Shares in Roku surged almost 10% in after-hours trading after the company affirmed its outlook for “positive full-year EBITDA,” meaning a return to profitability.
The streaming giant posted third-quarter revenue of $912 million, beating Wall Street analysts’ expectations, though an adjusted loss of $2.33 per share was wider than Street forecasts.
While the quarterly results were mixed, the company said it saw an uptick of 2.3 million active accounts since last quarter, to a total of 75.8 million. The number of total hours streamed across Roku devices in the trailing 12 months also topped 100 billion for the first time.

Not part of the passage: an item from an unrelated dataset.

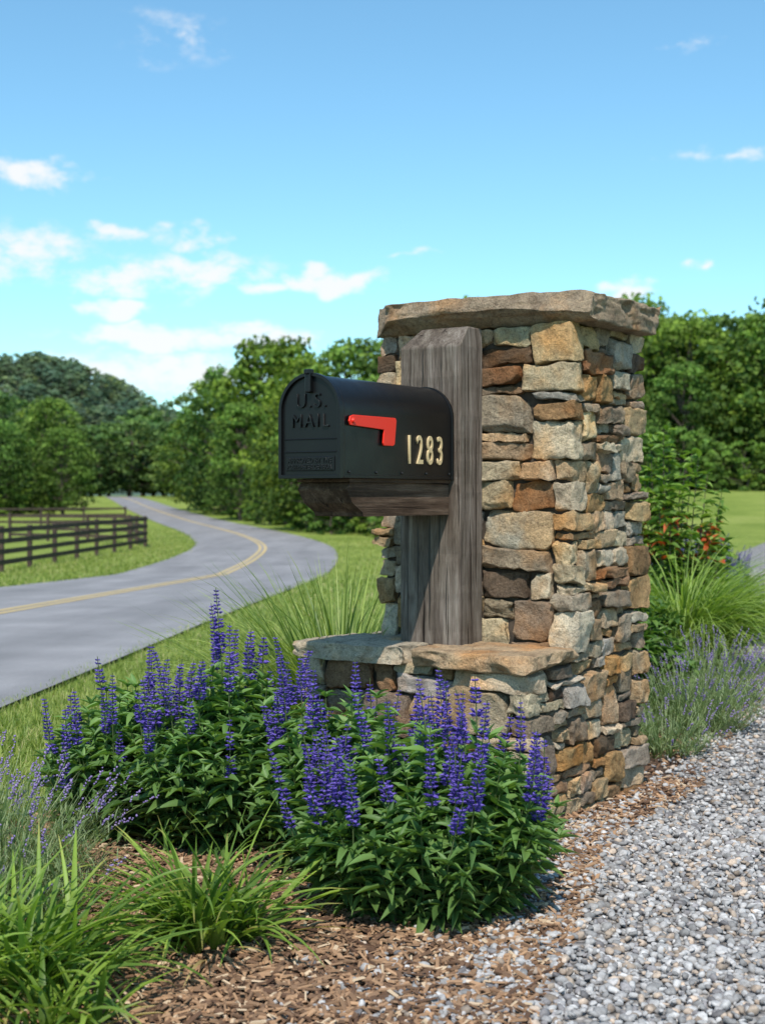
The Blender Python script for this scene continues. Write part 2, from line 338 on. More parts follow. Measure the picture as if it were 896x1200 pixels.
def wall_block(mb,x0,x1,y0,y1,z0,z1,uw=.04,uh=.034):
    nx=round((x1-x0)/uw);ny=round((y1-y0)/uw);nr_=round((z1-z0)/uh);ux=(x1-x0)/nx;uy=(y1-y0)/ny;uz=(z1-z0)/nr_
    k1=ny;k2=ny+nx;k3=2*ny+nx;cols=2*(nx+ny)
    zo=[0]+[random.uniform(-.008,.008) for _ in range(nr_-1)]+[0]
    for c,r,ww,hh in pack(cols,nr_,[k1,k2,k3],{0,2,3}):
        dep=random.uniform(.09,.13);pr=random.uniform(-.016,.018);g=.0030
        za=z0+r*uz+zo[r]+g+random.uniform(-.002,.002);zb=z0+(r+hh)*uz+zo[r+hh]-g+random.uniform(-.002,.002)
        a,b=c,c+ww
        j1=random.uniform(-.003,.003)
        if b<=k1: X=(x0-pr,x0+dep);Y=(y1-b*uy+g,y1-a*uy-g)
        elif a<k1: X=(x0-pr,x0+(b-k1)*ux-g);Y=(y0-pr,y1-a*uy-g)
        elif b<=k2: X=(x0+(a-k1)*ux+g+j1,x0+(b-k1)*ux-g);Y=(y0-pr,y0+dep)
        elif a<k2: X=(x0+(a-k1)*ux+g,x1+pr);Y=(y0-pr,y0+(b-k2)*uy-g)
        elif b<=k3: X=(x1-dep,x1+pr);Y=(y0+(a-k2)*uy+g+j1,y0+(b-k2)*uy-g)
        elif a<k3: X=(x1-(b-k3)*ux+g,x1+pr);Y=(y0+(a-k2)*uy+g,y1+pr)
        else: X=(x1-(b-k3)*ux+g,x1-(a-k3)*ux-g);Y=(y1-dep,y1+pr)
        seen=b>k1 and a<k3
        stone(mb,sum(X)/2,sum(Y)/2,(za+zb)/2,(X[1]-X[0])/2,(Y[1]-Y[0])/2,(zb-za)/2,palc(),14 if seen else 9,r=random.uniform(.003,.008),a1=random.uniform(.006,.013),a2=random.uniform(.006,.012),skew=.12,facets=10)
TH=-R(34.5);Bx,By=.467,4.346
pil=empty('stone_mailbox_pillar',(Bx,By,0),TH)
mb=MB();wall_block(mb,-.9,0,0,.9,-.03,.53);mb.obj('base_stones',M_stone,pil)
mb=MB();wall_block(mb,-.81,0,.313,.9,.53,1.69);mb.obj('column_stones',M_stone,pil)
mb=MB();box(mb,-.870,-.030,.030,.870,-.05,.515);box(mb,-.780,-.030,.343,.870,.515,1.68);mb.obj('mortar_core',M_core,pil)
mb=MB();stone(mb,-.405,.605,1.739,.466,.36,.052,(.37,.285,.205),44,r=.010,a1=.007,a2=.007,layered=.013,facets=12,chips_=46);mb.obj('cap_slab',M_stone,pil)
mb=MB()
for a,b,c in((-.930,-.475,(.54,.46,.35)),(-.467,.020,(.54,.39,.25))):
    stone(mb,(a+b)/2,.135,.556,(b-a)/2,.172,.030,c,44,r=.008,a1=.007,a2=.006,layered=.010,facets=8,chips_=24)
stone(mb,-.875,.6,.553,.05,.28,.024,(.4,.36,.28),9,r=.012)
mb.obj('ledge_slabs',M_stone,pil)

# ---------------------------------------------------------------- wooden post and bracket
def bev(o,w=.004,seg=2):
    m=o.modifiers.new('bevel','BEVEL');m.width=w;m.segments=seg;m.limit_method='ANGLE';m.angle_limit=R(40);return o
post=empty('wooden_post',(Bx,By,0),TH)
mb=MB();x0,x1,y0,y1,z0,z1=-.594,-.348,.150,.302,.578,1.684
n=40;zs=np.linspace(z0,z1-.07,n)
ring=lambda ix0,ix1,iy0,iy1,z:[(ix0,iy0,z),(ix1,iy0,z),(ix1,iy1,z),(ix0,iy1,z)]
V=[];
for z in zs:
    j=lambda:random.uniform(-.0011,.0011)
    V+=ring(x0+j(),x1+j(),y0+j(),y1,z)
V+=ring(x0+.05,x1-.004,y0+.06,y1,z1)
F=[]
for i in range(n):
    for k in range(4): a=i*4+k;b=i*4+(k+1)%4;F.append((a,b,b+4,a+4))
F.append((0,3,2,1));F.append(tuple(n*4+k for k in range(4)))
mb.add(V,F,smooth=False);bev(mb.obj('post_timber',M_wood,post),.006,3)
mb=MB()
def crack(front,c0,za,ln,wmax):
    pts=12;V=[];w=0
    for i in range(pts):
        t=i/(pts-1);wd=wmax*math.sin(math.pi*t)**.7+.0003;w+=random.uniform(-.0014,.0014)
        if front: V+=[(c0+w-wd,y0-.0024,za+ln*t),(c0+w+wd,y0-.0024,za+ln*t)]
        else: V+=[(x1+.0024,c0+w-wd,za+ln*t),(x1+.0024,c0+w+wd,za+ln*t)]
    mb.add(V,[(2*i,2*i+1,2*i+3,2*i+2) for i in range(pts-1)],smooth=False)
for xx,za,ln,wd in((-.47,.63,.42,.0032),(-.52,.7,.3,.0016),(-.43,.85,.2,.002),(-.56,.6,.35,.0014),(-.4,.62,.25,.0016),(-.50,1.47,.14,.002),(-.42,1.45,.13,.0012)): crack(True,xx,za,ln,wd)
for yy,za,ln,wd in((.22,.66,.38,.003),(.25,.8,.6,.0018),(.18,1.05,.35,.0018),(.27,1.2,.35,.0015),(.2,1.4,.2,.0016)): crack(False,yy,za,ln,wd)
M_crack,nt2,bs2=mat('crack_dark');bs2.inputs['Base Color'].default_value=(.012,.009,.007,1)
mb.obj('timber_cracks',M_crack,post)
def prism(mb,prof,x0,x1):
    n=len(prof);V=[(x0,y,z) for y,z in prof]+[(x1,y,z) for y,z in prof]
    mb.add(V,[(i,(i+1)%n,n+(i+1)%n,n+i) for i in range(n)],smooth=False)
    mb.add(V,[tuple(range(n))[::-1],tuple(range(n,2*n))],smooth=False)
mb=MB();prism(mb,[(.149,1.139),(-.43,1.139),(-.445,1.118),(-.415,1.075),(-.36,1.045),(-.355,1.032),(.149,1.032)],-.585,-.394);bev(mb.obj('bracket_beam',M_woodb,post),.005,2)
mb=MB();prism(mb,[(.149,1.1505),(-.44,1.1505),(-.44,1.1395),(.149,1.1395)],-.592,-.386);bev(mb.obj('bracket_board',M_woodb,post),.002,1)

# ---------------------------------------------------------------- mailbox
mbx=empty('mailbox',(Bx,By,0),TH)
CX=-.4885;Z0=1.1525
def arch(hw,h1,n=28,zo=0.0):
    pts=[(-hw,zo)];
    for i in range(n+1):
        a=math.pi-math.pi*i/n;pts.append((hw*math.cos(a),h1+hw*math.sin(a)))
    pts.append((hw,zo));return pts
def arch_solid(name,hw,h1,ya,yb,m,zo=0.0,bw=.003,parent=mbx):
    p=arch(hw,h1,zo=zo);n=len(p);mb=MB()
    V=[(CX+x,ya,Z0+z) for x,z in p]+[(CX+x,yb,Z0+z) for x,z in p]
    mb.add(V,[(i,(i+1)%n,n+(i+1)%n,n+i) for i in range(n)],smooth=True)
    mb.add(V,[tuple(range(n)),tuple(range(n,2*n))[::-1]],smooth=False)
    me=mb.mesh(name,[m]);b=bmesh.new();b.from_mesh(me);bmesh.ops.remove_doubles(b,verts=b.verts,dist=1e-5);bmesh.ops.recalc_face_normals(b,faces=b.faces);b.to_mesh(me);b.free()
    o=mkobj(name,me,parent);bev(o,bw,2);o.modifiers.new('wn','WEIGHTED_NORMAL');return o
def arch_ring(name,hw,h1,t,ya,yb,m,zo=0.0):
    p=arch(hw,h1,zo=zo);q=arch(hw-t,h1,zo=zo+t);n=len(p);mb=MB()
    V=[(CX+x,y,Z0+z) for y in(ya,yb) for pr in(p,q) for x,z in pr]
    F=[]
    for i in range(n):
        j=(i+1)%n
        F+=[(i,j,n+j,n+i),(2*n+i,3*n+i,3*n+j,2*n+j),(i,2*n+i,2*n+j,j),(n+i,n+j,3*n+j,3*n+i)]
    mb.add(V,F,smooth=False);me=mb.mesh(name,[m]);b=bmesh.new();b.from_mesh(me);bmesh.ops.recalc_face_normals(b,faces=b.faces);b.to_mesh(me);b.free()
    return bev(mkobj(name,me,mbx),.0015,2)
HW=.1135;H1=.205
arch_solid('body',HW,H1,.148,-.492,M_black)
arch_ring('rear_rim',HW+.004,H1,.012,.149,.136,M_black,-.001)
arch_solid('door_flange',HW+.0045,H1,-.486,-.505,M_black,-.001,.004)
arch_ring('door_rim',HW+.0055,H1,.011,-.498,-.515,M_black,-.002)
mb=MB();box(mb,CX-.093,CX+.093,-.5085,-.504,Z0+.022,Z0+.066);box(mb,CX-.1,CX+.1,-.508,-.504,Z0+.078,Z0+.083);box(mb,CX-.1,CX+.1,-.508,-.504,Z0+.118,Z0+.122);bev(mb.obj('door_embossed_panel',M_black,mbx),.002,2)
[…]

While it remains a dominant gatekeeper for streaming, with an interface built into one-third of smart TVs in North America and tens of millions of connected devices, Roku encountered turbulence earlier this year. In September, the company said it would lay off 10% of its workforce and conduct a “strategic review” of its content portfolio.
In its quarterly letter to shareholders, the company said its 20% year-over-year increase in revenue, “in addition to cost reductions and measures we announced in September to further reduce our YoY OpEx growth rate, enabled us to deliver positive adjusted EBITDA.”
EBITDA, or earnings before interest, taxes, depreciation and amortization, is a common metric in the media business, designed to give an accurate sense of profits given the variability of expenses.